Speaking with Orr, I brought this just-formed thought to the table. I asked him what the artistic process was like trying to make a spectacle of something that thrives on mundanity. As the project’s marketing lead, he admitted to having little answer to the question, but he told me that the show’s fans don’t need spectacle; they want to feel the mundanity. That’s what they come for, and that’s what the company sought to deliver. I countered, asking why, if the point was to bring the mundanity to the fore, The Office Experience was held in a gorgeous corner building in downtown Chicago rather than a dull office building in a suburb. Here, Orr felt more comfortable sharing an answer, as it was a problem of engagement. In short, the decision was natural—this is where people would be, and this is how they would attract visitors.Though Orr wouldn’t confirm, our tour guide told us that the exhibit would be staying past its current closing date of January 17 and that there are expansions to Dunder-Mifflin’s hometown, Scranton, as well as nearby Philadelphia in the works.
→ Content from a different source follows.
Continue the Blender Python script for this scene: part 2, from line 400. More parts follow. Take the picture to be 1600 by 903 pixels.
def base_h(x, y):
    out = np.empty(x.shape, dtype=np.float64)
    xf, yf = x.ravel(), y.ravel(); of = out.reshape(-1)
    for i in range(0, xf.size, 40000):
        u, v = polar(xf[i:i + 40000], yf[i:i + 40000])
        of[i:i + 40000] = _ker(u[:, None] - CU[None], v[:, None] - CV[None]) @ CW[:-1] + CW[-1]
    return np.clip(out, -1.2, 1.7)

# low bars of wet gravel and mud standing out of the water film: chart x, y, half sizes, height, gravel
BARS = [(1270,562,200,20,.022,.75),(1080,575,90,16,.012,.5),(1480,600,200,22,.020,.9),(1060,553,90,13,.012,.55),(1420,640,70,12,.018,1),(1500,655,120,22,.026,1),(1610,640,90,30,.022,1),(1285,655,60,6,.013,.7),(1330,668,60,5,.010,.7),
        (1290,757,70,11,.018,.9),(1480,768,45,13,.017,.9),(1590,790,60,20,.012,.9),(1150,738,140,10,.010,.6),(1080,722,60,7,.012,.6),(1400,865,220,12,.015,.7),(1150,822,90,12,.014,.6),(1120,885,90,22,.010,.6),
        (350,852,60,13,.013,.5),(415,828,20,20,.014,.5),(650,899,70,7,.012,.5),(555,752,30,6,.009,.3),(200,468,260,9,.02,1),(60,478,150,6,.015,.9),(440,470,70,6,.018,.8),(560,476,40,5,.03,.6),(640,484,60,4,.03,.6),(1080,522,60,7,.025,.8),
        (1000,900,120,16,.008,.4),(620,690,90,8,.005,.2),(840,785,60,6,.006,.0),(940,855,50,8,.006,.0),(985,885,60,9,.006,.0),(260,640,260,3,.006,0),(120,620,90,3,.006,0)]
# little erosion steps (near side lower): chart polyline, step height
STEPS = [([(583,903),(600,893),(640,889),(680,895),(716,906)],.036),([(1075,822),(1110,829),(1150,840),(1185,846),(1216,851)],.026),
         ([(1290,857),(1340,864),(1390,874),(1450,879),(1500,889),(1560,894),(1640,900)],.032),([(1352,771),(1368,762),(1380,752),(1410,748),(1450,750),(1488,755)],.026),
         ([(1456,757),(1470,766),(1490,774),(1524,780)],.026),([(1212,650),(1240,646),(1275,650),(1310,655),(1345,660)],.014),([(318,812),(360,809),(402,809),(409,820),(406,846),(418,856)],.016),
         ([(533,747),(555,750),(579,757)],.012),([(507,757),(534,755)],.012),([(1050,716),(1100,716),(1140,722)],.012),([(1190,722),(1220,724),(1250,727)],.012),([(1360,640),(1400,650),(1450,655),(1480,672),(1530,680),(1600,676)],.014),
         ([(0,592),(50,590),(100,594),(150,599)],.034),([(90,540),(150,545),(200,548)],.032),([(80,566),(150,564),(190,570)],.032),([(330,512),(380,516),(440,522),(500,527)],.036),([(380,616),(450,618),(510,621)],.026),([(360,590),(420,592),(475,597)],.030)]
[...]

Stepping back into Chicago’s soundscape, I felt scammed. It’s precisely what makes The Office great—its mundanity—that prevents it from being used as a spectacle. By attempting to do just that, Superfly X muddles its mundanity, ruining the spirit of the series itself. The Office Experience is extravagant; it is out of place; it is thorough in its exhibition but lazy in its adherence to the values of the series. It is above all else a cash grab with good lighting for group photoshoots in front of a familiar and widely popularized backdrop. I took photos, but I did not buy a ream of copy paper.